Nenhuma medida isoladamente tirará o país do caos que vive atualmente. A crise dos presídios é a mesma crise de violência que o cidadão enfrenta nas ruas dos centros urbanos. Sem nenhuma perspectiva de trabalho ou de uma vida digna, dois terços dos jovens brasileiros na faixa dos 18 a 27 anos de idade estão desempregados. São parcelas desses jovens que estão matando e morrendo nessa guerra insana. Para enfrentar o dilema da insegurança pública e da deliquência que atinge os brasileiros, se faz urgente e necessário uma Política Nacional de Enfrentamento à Violência Urbana, coordenada pelo governo federal, com a participação ativa dos governos dos estados e dos prefeitos das regiões metropolitanas, onde há uma maior predominância do crime. Há uma necessidade imperiosa de se estabelecer uma política pública nacional de segurança que vá, das medidas preventivas, passando por medidas repressivas e de ressocialização, focada principalmente nos jovens da periferia dos grandes centros urbanos, jovens esses completamente excluídos de escolas públicas de qualidade, espaços de convivência cidadã, atividades voltadas para cultura de paz e não violência e preparação para o mercado de trabalho, cada vez mais exigente de profissionais com elevado grau de conhecimento acadêmico e de mercado.

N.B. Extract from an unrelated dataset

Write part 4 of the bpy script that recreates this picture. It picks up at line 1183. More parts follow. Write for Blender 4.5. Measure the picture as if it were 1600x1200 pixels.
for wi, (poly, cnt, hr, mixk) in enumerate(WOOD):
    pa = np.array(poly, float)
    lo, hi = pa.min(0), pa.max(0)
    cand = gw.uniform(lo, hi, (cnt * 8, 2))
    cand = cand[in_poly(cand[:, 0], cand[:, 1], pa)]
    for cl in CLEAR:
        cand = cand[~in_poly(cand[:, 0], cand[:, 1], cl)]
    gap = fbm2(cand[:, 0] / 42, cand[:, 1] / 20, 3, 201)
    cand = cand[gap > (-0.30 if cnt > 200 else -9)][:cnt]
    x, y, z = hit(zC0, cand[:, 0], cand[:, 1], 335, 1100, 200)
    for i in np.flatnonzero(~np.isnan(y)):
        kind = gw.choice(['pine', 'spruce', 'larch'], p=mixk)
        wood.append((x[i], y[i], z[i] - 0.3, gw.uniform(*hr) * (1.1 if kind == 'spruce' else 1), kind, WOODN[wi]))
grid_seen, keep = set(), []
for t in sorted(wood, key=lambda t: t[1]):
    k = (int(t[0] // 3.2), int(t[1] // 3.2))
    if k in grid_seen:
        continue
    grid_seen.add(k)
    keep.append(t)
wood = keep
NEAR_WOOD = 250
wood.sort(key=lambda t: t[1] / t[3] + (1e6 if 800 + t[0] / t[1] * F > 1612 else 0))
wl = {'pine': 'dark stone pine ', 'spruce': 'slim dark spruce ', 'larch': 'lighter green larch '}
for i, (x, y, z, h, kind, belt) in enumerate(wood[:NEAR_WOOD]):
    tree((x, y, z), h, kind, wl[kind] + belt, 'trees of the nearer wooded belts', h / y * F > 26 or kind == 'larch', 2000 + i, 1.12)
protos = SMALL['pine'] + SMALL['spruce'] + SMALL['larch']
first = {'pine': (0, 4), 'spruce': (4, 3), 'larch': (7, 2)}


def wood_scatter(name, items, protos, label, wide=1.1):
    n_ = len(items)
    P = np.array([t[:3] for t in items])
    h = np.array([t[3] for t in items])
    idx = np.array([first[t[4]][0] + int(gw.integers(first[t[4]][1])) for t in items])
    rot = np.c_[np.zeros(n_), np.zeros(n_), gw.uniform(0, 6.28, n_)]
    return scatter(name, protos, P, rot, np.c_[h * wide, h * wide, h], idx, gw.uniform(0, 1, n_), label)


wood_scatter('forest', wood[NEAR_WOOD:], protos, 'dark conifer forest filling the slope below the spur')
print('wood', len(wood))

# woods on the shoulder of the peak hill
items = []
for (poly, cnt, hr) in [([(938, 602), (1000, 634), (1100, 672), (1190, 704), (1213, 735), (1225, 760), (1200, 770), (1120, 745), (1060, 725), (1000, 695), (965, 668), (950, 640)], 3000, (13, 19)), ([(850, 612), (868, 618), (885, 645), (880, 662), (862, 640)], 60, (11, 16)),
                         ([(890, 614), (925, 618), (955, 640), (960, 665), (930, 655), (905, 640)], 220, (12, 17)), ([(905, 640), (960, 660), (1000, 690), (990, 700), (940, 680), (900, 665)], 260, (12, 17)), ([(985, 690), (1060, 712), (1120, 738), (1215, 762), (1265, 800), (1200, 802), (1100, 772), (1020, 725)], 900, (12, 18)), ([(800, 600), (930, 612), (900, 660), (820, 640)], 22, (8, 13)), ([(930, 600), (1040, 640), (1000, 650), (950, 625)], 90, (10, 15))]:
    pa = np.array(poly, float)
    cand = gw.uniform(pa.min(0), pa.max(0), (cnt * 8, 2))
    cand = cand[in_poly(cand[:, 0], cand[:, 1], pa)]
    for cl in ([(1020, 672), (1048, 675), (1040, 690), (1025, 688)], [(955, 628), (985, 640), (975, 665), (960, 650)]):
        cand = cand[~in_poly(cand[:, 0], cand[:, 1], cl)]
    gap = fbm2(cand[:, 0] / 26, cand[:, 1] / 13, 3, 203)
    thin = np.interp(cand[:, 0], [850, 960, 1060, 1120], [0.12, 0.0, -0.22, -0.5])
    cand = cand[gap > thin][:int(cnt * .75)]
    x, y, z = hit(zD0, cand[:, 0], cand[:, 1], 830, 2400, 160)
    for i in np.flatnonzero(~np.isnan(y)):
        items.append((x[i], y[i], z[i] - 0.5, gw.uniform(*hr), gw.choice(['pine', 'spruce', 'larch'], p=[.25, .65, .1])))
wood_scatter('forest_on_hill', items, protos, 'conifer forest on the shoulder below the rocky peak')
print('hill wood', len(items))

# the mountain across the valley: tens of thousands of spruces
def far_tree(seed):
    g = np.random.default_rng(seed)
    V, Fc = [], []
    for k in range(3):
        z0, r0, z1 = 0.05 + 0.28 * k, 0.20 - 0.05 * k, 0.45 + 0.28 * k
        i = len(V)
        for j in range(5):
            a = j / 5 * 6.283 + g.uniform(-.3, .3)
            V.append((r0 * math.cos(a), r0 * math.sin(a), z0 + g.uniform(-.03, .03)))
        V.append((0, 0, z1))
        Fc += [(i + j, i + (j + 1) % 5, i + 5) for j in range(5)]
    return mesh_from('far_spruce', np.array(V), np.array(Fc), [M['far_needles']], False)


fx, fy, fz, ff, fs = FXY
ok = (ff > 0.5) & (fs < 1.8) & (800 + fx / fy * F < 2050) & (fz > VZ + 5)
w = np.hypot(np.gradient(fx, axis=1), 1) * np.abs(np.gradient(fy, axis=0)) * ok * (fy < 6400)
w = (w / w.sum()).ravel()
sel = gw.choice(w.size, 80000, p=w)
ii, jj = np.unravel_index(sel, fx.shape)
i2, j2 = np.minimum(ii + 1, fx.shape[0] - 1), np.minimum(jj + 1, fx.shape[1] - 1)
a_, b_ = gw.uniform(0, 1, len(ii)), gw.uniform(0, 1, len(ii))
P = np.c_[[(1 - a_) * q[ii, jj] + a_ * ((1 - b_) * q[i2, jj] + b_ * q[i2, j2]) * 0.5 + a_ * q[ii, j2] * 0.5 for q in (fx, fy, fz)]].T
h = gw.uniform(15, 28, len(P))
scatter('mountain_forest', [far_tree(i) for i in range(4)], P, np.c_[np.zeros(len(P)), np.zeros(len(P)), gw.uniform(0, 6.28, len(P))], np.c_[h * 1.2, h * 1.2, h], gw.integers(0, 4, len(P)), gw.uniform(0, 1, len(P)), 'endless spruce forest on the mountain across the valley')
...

Se queremos nos inspirar em políticas de resultados, nenhuma autoridade pública brasileira pode desconhecer e menosprezar o sucesso da nossa vizinha Colômbia, que nos anos 1980 estava literalmente no inferno. Seis candidatos à Presidência da República assassinados. O ministro da Justiça, Lara Bonilla, executado. O dono do periódico El Espectador fuzilado nas imediações do jornal. Explosão de avião da Avianca com 108 passageiros. Pablo Escobar tocando fogo no país. Essa era a dura realidade colombiana. Era. O Brasil está próximo de se transformar na Colômbia dos anos 1980.

Um presidente da República corajoso junto com uma boa safra de bons prefeitos, com determinação política e ações públicas integradas nos territórios mais vulneráveis e mais violentos, resgataram Medellìn e Bogotá das páginas policiais e declinaram essas duas cidades colombianas, até então, ostentadoras do título de cidades mais violentas do mundo, em referências internacionais de políticas de reversão da violência urbana. Medellín e Bogotá estão constantemente com suas taxas de homicídios em queda e consequentemente recebendo maiores investimentos privados na América Latina. Elementar: aonde há crime não há investimentos.